====== Dataset content

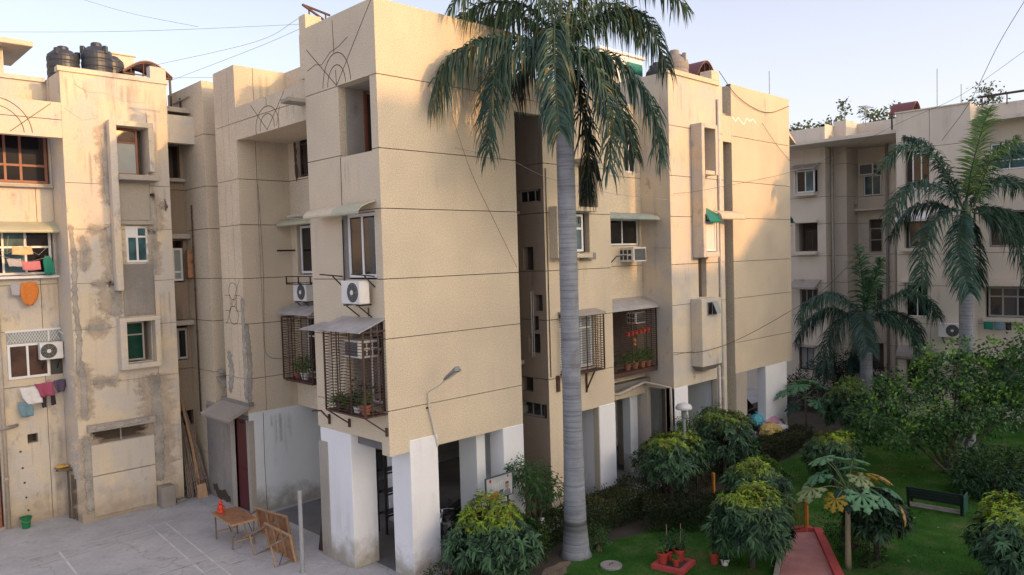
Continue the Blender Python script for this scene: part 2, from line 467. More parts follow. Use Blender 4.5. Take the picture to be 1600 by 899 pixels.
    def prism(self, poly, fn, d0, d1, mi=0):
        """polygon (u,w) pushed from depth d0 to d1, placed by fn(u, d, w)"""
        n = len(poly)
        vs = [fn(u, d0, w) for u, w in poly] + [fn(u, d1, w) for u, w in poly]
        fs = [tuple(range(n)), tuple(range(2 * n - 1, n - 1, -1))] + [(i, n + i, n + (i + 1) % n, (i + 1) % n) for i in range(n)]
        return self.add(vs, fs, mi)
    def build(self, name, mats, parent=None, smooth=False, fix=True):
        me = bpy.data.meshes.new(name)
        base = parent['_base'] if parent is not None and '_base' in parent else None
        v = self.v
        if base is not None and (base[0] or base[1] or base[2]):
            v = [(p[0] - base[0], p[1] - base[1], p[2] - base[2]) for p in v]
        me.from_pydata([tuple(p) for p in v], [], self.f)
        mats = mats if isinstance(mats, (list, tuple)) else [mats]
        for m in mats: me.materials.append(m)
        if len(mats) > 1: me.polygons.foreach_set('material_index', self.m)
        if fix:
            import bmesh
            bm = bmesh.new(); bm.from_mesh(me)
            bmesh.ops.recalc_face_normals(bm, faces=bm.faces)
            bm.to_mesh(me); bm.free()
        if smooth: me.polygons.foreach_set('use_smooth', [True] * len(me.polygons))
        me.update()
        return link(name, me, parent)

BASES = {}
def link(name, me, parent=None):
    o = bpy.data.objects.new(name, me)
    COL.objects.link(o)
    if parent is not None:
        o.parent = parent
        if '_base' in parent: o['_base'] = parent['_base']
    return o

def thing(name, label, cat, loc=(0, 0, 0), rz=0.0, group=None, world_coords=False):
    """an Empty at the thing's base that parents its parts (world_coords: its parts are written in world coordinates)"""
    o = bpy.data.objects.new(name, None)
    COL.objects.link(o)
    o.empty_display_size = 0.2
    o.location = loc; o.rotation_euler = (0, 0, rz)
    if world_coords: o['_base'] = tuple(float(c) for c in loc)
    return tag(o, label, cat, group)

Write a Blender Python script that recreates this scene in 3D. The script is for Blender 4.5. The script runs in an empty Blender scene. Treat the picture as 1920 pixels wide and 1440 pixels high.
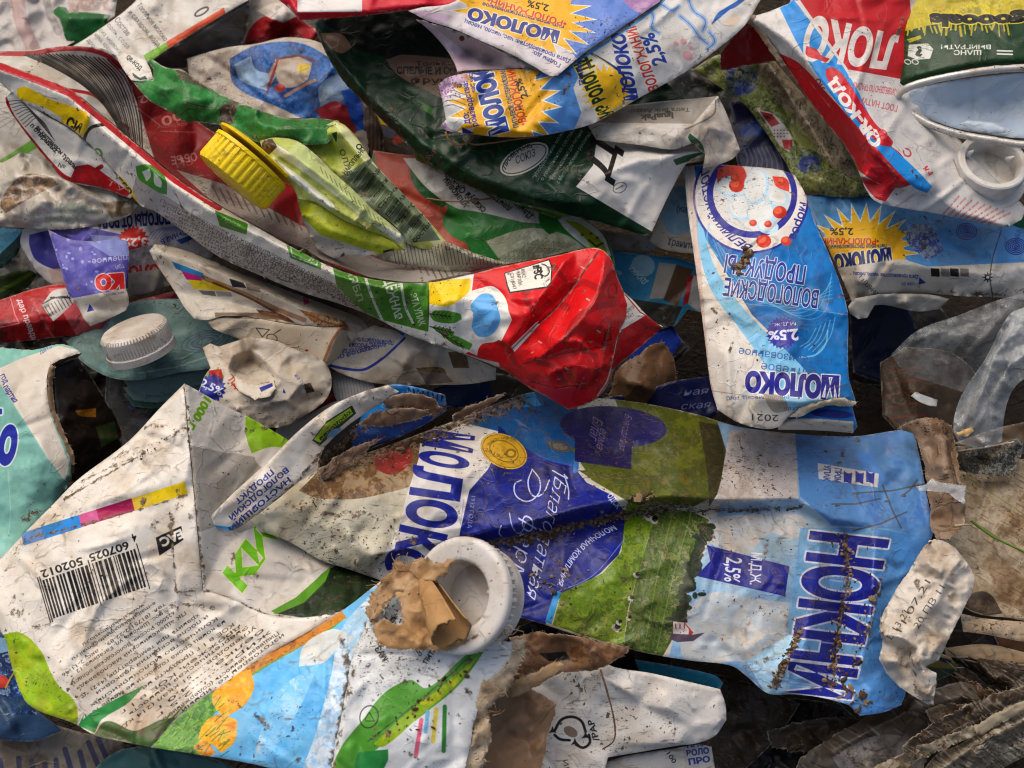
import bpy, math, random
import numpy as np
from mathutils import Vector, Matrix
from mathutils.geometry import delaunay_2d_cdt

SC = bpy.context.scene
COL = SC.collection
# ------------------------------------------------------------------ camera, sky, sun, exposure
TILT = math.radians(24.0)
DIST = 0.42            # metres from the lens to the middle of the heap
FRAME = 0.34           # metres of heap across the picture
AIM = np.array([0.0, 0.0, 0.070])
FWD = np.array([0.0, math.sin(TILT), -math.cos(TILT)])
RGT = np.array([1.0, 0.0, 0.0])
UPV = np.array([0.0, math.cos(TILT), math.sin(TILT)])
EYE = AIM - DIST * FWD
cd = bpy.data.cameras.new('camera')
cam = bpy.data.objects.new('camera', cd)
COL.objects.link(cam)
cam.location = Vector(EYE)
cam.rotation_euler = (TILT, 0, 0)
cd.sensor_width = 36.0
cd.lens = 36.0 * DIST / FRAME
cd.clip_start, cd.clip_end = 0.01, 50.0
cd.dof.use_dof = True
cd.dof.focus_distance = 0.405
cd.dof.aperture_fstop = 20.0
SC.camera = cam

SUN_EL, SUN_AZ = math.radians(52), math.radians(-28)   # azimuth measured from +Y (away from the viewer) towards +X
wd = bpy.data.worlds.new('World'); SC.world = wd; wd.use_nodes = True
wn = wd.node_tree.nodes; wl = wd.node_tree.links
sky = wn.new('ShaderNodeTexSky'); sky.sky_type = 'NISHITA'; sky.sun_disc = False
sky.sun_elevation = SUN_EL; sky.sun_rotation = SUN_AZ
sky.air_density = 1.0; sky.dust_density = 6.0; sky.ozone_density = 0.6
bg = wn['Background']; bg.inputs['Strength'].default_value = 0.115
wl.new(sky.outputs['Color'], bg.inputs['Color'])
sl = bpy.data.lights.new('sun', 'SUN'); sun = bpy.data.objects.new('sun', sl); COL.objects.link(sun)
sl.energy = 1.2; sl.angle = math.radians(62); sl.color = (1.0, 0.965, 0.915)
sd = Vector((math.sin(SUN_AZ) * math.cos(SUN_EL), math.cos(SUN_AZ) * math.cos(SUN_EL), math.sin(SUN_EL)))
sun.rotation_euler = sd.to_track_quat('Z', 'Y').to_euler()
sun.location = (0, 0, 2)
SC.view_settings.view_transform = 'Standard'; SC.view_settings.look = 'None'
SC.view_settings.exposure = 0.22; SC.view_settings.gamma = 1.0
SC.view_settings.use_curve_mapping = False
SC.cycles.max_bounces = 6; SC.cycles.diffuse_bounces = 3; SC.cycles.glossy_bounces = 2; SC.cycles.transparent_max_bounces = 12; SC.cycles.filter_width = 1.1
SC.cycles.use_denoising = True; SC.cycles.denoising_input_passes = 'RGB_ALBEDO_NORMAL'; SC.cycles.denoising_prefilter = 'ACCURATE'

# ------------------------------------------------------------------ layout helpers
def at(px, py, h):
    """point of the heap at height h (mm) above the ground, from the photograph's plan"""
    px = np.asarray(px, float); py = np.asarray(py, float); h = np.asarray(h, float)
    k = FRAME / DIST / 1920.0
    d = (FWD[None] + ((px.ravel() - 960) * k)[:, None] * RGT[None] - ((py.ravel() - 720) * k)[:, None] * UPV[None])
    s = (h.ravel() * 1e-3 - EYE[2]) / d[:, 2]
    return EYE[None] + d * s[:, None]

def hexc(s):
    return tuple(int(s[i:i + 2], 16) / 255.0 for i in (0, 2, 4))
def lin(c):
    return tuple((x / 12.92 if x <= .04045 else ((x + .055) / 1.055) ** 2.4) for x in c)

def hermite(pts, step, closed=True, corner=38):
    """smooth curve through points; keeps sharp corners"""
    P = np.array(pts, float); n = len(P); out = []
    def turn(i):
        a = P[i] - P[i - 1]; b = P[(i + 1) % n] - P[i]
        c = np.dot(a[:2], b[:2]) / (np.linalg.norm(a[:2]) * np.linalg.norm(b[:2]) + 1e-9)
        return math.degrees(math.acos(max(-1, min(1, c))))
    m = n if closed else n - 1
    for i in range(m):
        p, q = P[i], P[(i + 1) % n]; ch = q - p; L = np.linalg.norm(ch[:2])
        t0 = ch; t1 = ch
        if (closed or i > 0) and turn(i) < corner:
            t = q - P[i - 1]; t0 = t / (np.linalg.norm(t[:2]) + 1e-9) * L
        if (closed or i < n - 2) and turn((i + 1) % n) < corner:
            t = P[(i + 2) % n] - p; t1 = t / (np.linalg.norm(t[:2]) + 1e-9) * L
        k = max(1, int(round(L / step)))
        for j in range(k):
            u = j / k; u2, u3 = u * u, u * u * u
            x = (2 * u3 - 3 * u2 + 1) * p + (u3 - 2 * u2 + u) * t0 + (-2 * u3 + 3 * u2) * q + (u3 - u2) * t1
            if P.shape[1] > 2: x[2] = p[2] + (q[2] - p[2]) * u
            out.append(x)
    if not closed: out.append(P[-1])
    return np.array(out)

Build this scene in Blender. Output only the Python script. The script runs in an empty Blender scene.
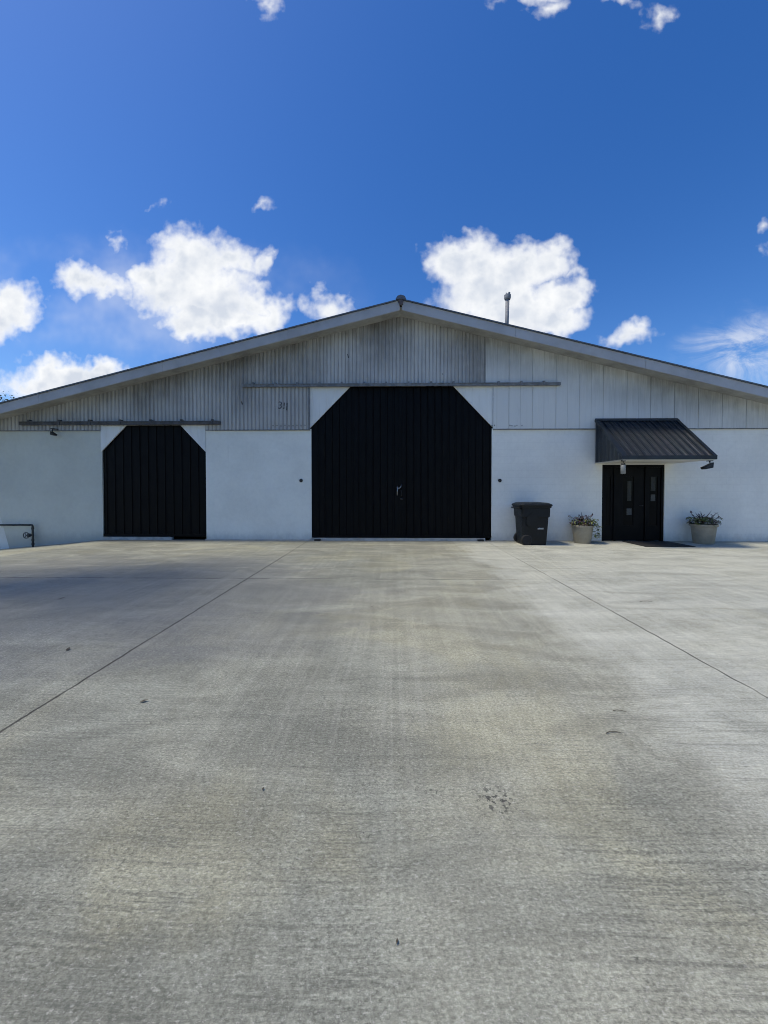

============

Take the entries shown above and quote them verbatim, passing over the pictures.

- Response to the task
Continue the Blender Python script for this scene: part 2, from line 467. More parts follow. Use Blender 4.5. Take the picture to be 1600 by 899 pixels.
    def prism(self, poly, fn, d0, d1, mi=0):
        """polygon (u,w) pushed from depth d0 to d1, placed by fn(u, d, w)"""
        n = len(poly)
        vs = [fn(u, d0, w) for u, w in poly] + [fn(u, d1, w) for u, w in poly]
        fs = [tuple(range(n)), tuple(range(2 * n - 1, n - 1, -1))] + [(i, n + i, n + (i + 1) % n, (i + 1) % n) for i in range(n)]
        return self.add(vs, fs, mi)
    def build(self, name, mats, parent=None, smooth=False, fix=True):
        me = bpy.data.meshes.new(name)
        base = parent['_base'] if parent is not None and '_base' in parent else None
        v = self.v
        if base is not None and (base[0] or base[1] or base[2]):
            v = [(p[0] - base[0], p[1] - base[1], p[2] - base[2]) for p in v]
        me.from_pydata([tuple(p) for p in v], [], self.f)
        mats = mats if isinstance(mats, (list, tuple)) else [mats]
        for m in mats: me.materials.append(m)
        if len(mats) > 1: me.polygons.foreach_set('material_index', self.m)
        if fix:
            import bmesh
            bm = bmesh.new(); bm.from_mesh(me)
            bmesh.ops.recalc_face_normals(bm, faces=bm.faces)
            bm.to_mesh(me); bm.free()
        if smooth: me.polygons.foreach_set('use_smooth', [True] * len(me.polygons))
        me.update()
        return link(name, me, parent)

BASES = {}
def link(name, me, parent=None):
    o = bpy.data.objects.new(name, me)
    COL.objects.link(o)
    if parent is not None:
        o.parent = parent
        if '_base' in parent: o['_base'] = parent['_base']
    return o

def thing(name, label, cat, loc=(0, 0, 0), rz=0.0, group=None, world_coords=False):
    """an Empty at the thing's base that parents its parts (world_coords: its parts are written in world coordinates)"""
    o = bpy.data.objects.new(name, None)
    COL.objects.link(o)
    o.empty_display_size = 0.2
    o.location = loc; o.rotation_euler = (0, 0, rz)
    if world_coords: o['_base'] = tuple(float(c) for c in loc)
    return tag(o, label, cat, group)

Write a Blender Python script that recreates this scene in 3D. The script is for Blender 4.5. The script runs in an empty Blender scene. Treat the picture as 1920 pixels wide and 1440 pixels high.
import bpy, math, random
import numpy as np
from mathutils import Vector, Matrix
from mathutils.geometry import delaunay_2d_cdt

SC = bpy.context.scene
COL = SC.collection
# ------------------------------------------------------------------ camera, sky, sun, exposure
TILT = math.radians(24.0)
DIST = 0.42            # metres from the lens to the middle of the heap
FRAME = 0.34           # metres of heap across the picture
AIM = np.array([0.0, 0.0, 0.070])
FWD = np.array([0.0, math.sin(TILT), -math.cos(TILT)])
RGT = np.array([1.0, 0.0, 0.0])
UPV = np.array([0.0, math.cos(TILT), math.sin(TILT)])
EYE = AIM - DIST * FWD
cd = bpy.data.cameras.new('camera')
cam = bpy.data.objects.new('camera', cd)
COL.objects.link(cam)
cam.location = Vector(EYE)
cam.rotation_euler = (TILT, 0, 0)
cd.sensor_width = 36.0
cd.lens = 36.0 * DIST / FRAME
cd.clip_start, cd.clip_end = 0.01, 50.0
cd.dof.use_dof = True
cd.dof.focus_distance = 0.405
cd.dof.aperture_fstop = 20.0
SC.camera = cam

SUN_EL, SUN_AZ = math.radians(52), math.radians(-28)   # azimuth measured from +Y (away from the viewer) towards +X
wd = bpy.data.worlds.new('World'); SC.world = wd; wd.use_nodes = True
wn = wd.node_tree.nodes; wl = wd.node_tree.links
sky = wn.new('ShaderNodeTexSky'); sky.sky_type = 'NISHITA'; sky.sun_disc = False
sky.sun_elevation = SUN_EL; sky.sun_rotation = SUN_AZ
sky.air_density = 1.0; sky.dust_density = 6.0; sky.ozone_density = 0.6
bg = wn['Background']; bg.inputs['Strength'].default_value = 0.115
wl.new(sky.outputs['Color'], bg.inputs['Color'])
sl = bpy.data.lights.new('sun', 'SUN'); sun = bpy.data.objects.new('sun', sl); COL.objects.link(sun)
sl.energy = 1.2; sl.angle = math.radians(62); sl.color = (1.0, 0.965, 0.915)
sd = Vector((math.sin(SUN_AZ) * math.cos(SUN_EL), math.cos(SUN_AZ) * math.cos(SUN_EL), math.sin(SUN_EL)))
sun.rotation_euler = sd.to_track_quat('Z', 'Y').to_euler()
sun.location = (0, 0, 2)
SC.view_settings.view_transform = 'Standard'; SC.view_settings.look = 'None'
SC.view_settings.exposure = 0.22; SC.view_settings.gamma = 1.0
SC.view_settings.use_curve_mapping = False
SC.cycles.max_bounces = 6; SC.cycles.diffuse_bounces = 3; SC.cycles.glossy_bounces = 2; SC.cycles.transparent_max_bounces = 12; SC.cycles.filter_width = 1.1
SC.cycles.use_denoising = True; SC.cycles.denoising_input_passes = 'RGB_ALBEDO_NORMAL'; SC.cycles.denoising_prefilter = 'ACCURATE'

# ------------------------------------------------------------------ layout helpers
def at(px, py, h):
    """point of the heap at height h (mm) above the ground, from the photograph's plan"""
    px = np.asarray(px, float); py = np.asarray(py, float); h = np.asarray(h, float)
    k = FRAME / DIST / 1920.0
    d = (FWD[None] + ((px.ravel() - 960) * k)[:, None] * RGT[None] - ((py.ravel() - 720) * k)[:, None] * UPV[None])
    s = (h.ravel() * 1e-3 - EYE[2]) / d[:, 2]
    return EYE[None] + d * s[:, None]

def hexc(s):
    return tuple(int(s[i:i + 2], 16) / 255.0 for i in (0, 2, 4))
def lin(c):
    return tuple((x / 12.92 if x <= .04045 else ((x + .055) / 1.055) ** 2.4) for x in c)

def hermite(pts, step, closed=True, corner=38):
    """smooth curve through points; keeps sharp corners"""
    P = np.array(pts, float); n = len(P); out = []
    def turn(i):
        a = P[i] - P[i - 1]; b = P[(i + 1) % n] - P[i]
        c = np.dot(a[:2], b[:2]) / (np.linalg.norm(a[:2]) * np.linalg.norm(b[:2]) + 1e-9)
        return math.degrees(math.acos(max(-1, min(1, c))))
    m = n if closed else n - 1
    for i in range(m):
        p, q = P[i], P[(i + 1) % n]; ch = q - p; L = np.linalg.norm(ch[:2])
        t0 = ch; t1 = ch
        if (closed or i > 0) and turn(i) < corner:
            t = q - P[i - 1]; t0 = t / (np.linalg.norm(t[:2]) + 1e-9) * L
        if (closed or i < n - 2) and turn((i + 1) % n) < corner:
            t = P[(i + 2) % n] - p; t1 = t / (np.linalg.norm(t[:2]) + 1e-9) * L
        k = max(1, int(round(L / step)))
        for j in range(k):
            u = j / k; u2, u3 = u * u, u * u * u
            x = (2 * u3 - 3 * u2 + 1) * p + (u3 - 2 * u2 + u) * t0 + (-2 * u3 + 3 * u2) * q + (u3 - u2) * t1
            if P.shape[1] > 2: x[2] = p[2] + (q[2] - p[2]) * u
            out.append(x)
    if not closed: out.append(P[-1])
    return np.array(out)

Build this scene in Blender. Output only the Python script. The script runs in an empty Blender scene.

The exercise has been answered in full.